Which means that sometimes, if we’re very lucky, the tailender can transcend their limitations and compete with a bowler who would ordinarily swat them away with minimal effort.
And that’s when tail-end batting becomes more than just relatable. It becomes funny, the second great gift of tailenders.
We’ve all seen instances of a pair of tailenders shrugging their shoulders, deciding to have a bit of a tonk and then implausibly getting away with it. And there are few things more delightful to watch.
Ricky Ponting captained one of the most dominant teams in Test match history, right up until the point that he didn’t. And yet, amid all that success, including a run of 16 consecutive victories, the moment that seemed to bring the most unbridled joy to him and his team was the 114-run partnership between Jason Gillespie and Glenn McGrath against New Zealand in 2004.
The only thing that would have made McGrath’s Test half-century more entertaining would have been if he’d somehow been able to take the runs off his own bowling (see also: James Anderson’s gloriously inexplicable 81 against India). Because the other great thing about tail-end partnerships is how furious they make the opposition. And the better the bowler, the more likely they are to be infuriated by their counterparts having the temerity to treat them in such a fashion. And the angrier the fielding side gets, the funnier it is for everybody who’s watching.
This is true no matter when it happens. If the top order has collapsed and the tail rescues the innings with their tomfoolery, that’s funny. If the fielding team has taken forever to pry out the proper batsmen, only for the tail to extend the torture after all the hard work had seemingly been done, that’s funny too.
I've said it before, I will say it again. 10th wicket partnership runs should count double.
— Peter Miller (@TheCricketGeek) June 11, 2014
The great philosopher, cricket writer and ex-podcaster Peter Miller has proposed that the runs made in last-wicket partnerships should be worth double. There’s a certain mathematical logic to this, as the final wicket taken effectively ends two batsmen’s innings, and so if that wicket counts double, then surely the runs should too.
But more important than the logic underlying this proposal is the comedy potential. Because as maddening as it is for a team to watch Tino Best or Ashton Agar or Stuart Broad crash crazy last-wicket runs, it would be doubly maddening to have them be awarded twice as many for doing so. And, hence, doubly funny.
Such a rule change would open new tactical dimensions to the game, of course.

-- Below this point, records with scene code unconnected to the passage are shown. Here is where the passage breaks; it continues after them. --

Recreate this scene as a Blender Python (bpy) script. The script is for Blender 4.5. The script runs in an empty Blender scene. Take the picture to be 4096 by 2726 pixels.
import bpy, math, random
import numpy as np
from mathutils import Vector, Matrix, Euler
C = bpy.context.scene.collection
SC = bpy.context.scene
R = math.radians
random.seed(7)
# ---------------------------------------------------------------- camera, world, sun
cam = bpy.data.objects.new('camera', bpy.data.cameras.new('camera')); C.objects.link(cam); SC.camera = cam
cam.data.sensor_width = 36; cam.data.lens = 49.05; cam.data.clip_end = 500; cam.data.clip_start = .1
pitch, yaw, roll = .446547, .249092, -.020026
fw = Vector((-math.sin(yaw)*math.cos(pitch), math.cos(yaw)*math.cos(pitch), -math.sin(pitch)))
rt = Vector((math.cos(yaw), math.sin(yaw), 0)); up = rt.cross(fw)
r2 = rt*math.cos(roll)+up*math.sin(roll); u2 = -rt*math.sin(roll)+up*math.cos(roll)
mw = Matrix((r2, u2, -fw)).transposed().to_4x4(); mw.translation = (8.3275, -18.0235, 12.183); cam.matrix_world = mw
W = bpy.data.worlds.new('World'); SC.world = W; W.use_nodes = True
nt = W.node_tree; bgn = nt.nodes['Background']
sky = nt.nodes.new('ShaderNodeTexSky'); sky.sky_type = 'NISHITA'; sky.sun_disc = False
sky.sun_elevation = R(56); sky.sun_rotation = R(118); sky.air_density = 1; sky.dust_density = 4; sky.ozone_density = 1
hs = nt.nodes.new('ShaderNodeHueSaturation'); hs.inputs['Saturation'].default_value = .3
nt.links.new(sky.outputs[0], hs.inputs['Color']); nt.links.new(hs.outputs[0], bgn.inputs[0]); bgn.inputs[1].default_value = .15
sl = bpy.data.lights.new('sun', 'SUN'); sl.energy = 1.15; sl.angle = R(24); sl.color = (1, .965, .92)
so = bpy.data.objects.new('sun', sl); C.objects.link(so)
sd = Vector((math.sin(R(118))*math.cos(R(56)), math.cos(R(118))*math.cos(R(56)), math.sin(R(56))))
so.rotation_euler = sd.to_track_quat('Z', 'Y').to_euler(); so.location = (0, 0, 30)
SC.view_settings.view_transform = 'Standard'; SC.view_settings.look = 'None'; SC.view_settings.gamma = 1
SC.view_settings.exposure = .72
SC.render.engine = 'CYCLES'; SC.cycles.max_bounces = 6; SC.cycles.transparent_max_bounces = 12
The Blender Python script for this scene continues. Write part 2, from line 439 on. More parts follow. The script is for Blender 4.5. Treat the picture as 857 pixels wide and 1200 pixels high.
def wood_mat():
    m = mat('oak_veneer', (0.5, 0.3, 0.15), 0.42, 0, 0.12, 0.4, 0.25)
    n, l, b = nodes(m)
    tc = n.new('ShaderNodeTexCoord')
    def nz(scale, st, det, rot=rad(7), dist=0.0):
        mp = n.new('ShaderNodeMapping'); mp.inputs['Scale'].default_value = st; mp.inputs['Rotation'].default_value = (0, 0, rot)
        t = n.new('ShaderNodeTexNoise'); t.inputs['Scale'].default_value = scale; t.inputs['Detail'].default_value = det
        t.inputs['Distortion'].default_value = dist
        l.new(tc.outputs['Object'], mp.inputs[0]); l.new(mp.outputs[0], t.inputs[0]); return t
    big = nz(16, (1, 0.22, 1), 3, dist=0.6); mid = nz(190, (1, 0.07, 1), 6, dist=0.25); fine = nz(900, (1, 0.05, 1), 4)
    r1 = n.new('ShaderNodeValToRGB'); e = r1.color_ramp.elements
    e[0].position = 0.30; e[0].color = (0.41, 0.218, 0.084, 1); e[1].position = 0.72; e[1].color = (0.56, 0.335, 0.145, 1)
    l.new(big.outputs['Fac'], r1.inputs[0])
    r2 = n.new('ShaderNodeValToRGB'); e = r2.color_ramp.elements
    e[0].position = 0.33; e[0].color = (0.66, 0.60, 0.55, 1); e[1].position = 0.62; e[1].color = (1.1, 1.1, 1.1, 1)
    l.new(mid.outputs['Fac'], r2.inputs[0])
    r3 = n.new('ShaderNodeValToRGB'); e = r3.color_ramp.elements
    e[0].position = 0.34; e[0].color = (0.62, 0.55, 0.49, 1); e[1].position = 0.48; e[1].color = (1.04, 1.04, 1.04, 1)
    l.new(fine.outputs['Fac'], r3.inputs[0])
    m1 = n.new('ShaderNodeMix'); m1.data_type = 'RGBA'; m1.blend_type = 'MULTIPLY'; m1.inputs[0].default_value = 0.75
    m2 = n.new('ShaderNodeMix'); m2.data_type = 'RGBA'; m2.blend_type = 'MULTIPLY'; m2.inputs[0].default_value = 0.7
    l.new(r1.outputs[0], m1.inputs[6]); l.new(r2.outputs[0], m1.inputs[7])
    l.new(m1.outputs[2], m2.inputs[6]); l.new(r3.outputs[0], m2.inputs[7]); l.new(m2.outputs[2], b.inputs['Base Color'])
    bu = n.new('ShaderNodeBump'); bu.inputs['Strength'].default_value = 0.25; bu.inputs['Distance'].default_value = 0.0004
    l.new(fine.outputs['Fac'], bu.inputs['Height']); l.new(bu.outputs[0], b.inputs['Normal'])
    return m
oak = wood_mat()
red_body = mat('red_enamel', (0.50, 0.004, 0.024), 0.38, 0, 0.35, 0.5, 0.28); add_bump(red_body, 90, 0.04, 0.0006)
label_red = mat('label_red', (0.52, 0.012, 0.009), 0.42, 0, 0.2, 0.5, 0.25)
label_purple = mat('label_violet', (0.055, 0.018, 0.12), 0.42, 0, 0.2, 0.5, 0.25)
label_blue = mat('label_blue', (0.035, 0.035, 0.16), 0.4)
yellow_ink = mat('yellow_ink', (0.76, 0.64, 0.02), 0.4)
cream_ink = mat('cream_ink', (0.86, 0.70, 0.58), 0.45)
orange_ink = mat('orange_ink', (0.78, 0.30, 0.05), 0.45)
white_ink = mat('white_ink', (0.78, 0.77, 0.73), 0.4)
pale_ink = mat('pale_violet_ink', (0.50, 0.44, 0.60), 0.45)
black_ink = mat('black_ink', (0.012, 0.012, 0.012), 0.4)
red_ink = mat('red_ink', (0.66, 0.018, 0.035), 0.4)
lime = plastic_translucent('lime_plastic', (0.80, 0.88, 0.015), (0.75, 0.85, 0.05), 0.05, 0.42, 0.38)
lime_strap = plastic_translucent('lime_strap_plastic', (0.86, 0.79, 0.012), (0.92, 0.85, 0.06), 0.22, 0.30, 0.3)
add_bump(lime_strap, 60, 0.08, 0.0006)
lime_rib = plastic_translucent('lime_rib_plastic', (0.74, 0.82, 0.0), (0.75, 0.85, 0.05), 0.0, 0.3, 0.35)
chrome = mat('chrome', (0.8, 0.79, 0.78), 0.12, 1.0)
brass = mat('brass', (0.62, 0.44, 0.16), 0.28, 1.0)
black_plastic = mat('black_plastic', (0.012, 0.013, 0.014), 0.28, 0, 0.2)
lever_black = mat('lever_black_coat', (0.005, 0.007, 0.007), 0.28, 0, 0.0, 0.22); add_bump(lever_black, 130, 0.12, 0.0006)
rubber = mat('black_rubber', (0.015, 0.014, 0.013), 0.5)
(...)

But even without it, the specific combination of a tailender and a genuine batsman provides the third great gift of tailenders: a sporting battle of wits between established batsman and fielding captain where all tactical choices almost always lead to spectacular entertainment.
If the fielding team allow the batsman the single to give the tailender the strike and the batsman denies it then there’s invariably the potential for hilarious run out panic at the end of each over.
If the fielding team don’t alter their field and the batsman then manipulates the strike to put on a large final-wicket partnership while the inept tailender barely faces a ball then that’s maddeningly delicious stuff too.
A batsman taking the single the fielding team offers, and then the tailender slogging it everywhere? Yep, that’s magnificent.
And, even the worst case scenario of a batsman giving the tailender the strike only for them to be immediately dismissed at least gives us the schadenfreude of a frustrated not out batsman second-guessing themselves as they trot off the ground.
This is a win-win-win-win game theory matrix, where the winners are the spectators. And it’s yet another demonstration of why the batting weaknesses of tailenders and everything associated with them remain one of cricket’s greatest strengths.